Rated R for violence, language, brief nudity
Starring Billy Connolly, Sean Patrick Flanery, Norman Reedus, Julie Benz, Judd Nelson, Peter Fonda
Taking place 8 years after the events in of first film, the MacManus brothers have fled to Ireland and have laid low in a farmhouse with Papa MacManus. However, news reaches them that someone in Boston has killed an innocent priest using the same stylized execution rituals that the brothers are known for, framing them - after all these years, someone is trying to bring them out of hiding, and the wrong-doers of the city are nervous that this someone may succeed in bringing The Saints back.
Detectives Dolly, Duffy, and Greenly are back on the case as well to determine if this really was the work of The Saints, or just a copycat. Special Agent Eunice Bloom, who is the protege of former Agent Paul Smecker of the first film (we are told that Smecker had passed away in recent years) also steps in to put a Smecker-esque touch on determining whodunit.
"BDS2: All Saints Day" gives the audience some insight as to why the MacManus family does what they do and how they got their start.
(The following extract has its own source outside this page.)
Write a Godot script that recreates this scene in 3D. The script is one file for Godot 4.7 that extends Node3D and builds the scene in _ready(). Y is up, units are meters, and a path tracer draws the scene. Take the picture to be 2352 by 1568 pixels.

They also made this film as a segway to a third with the way it ended, making The Boondock Saints into a trilogy or maybe even a saga.
Also, Julie Benz's Special Agent Bloom, while a character in her own right and entertaining to watch in her retellings of how it happened, just doesn't do the part as well as William Dafoe's Special Agent Smecker did in the first film.
If you enjoyed the original, you'll probably either love this one, hate it, or leave the theater curious as to how the next will play out. 10 years in the making, while it was still entertaining, this one could have been a lot better.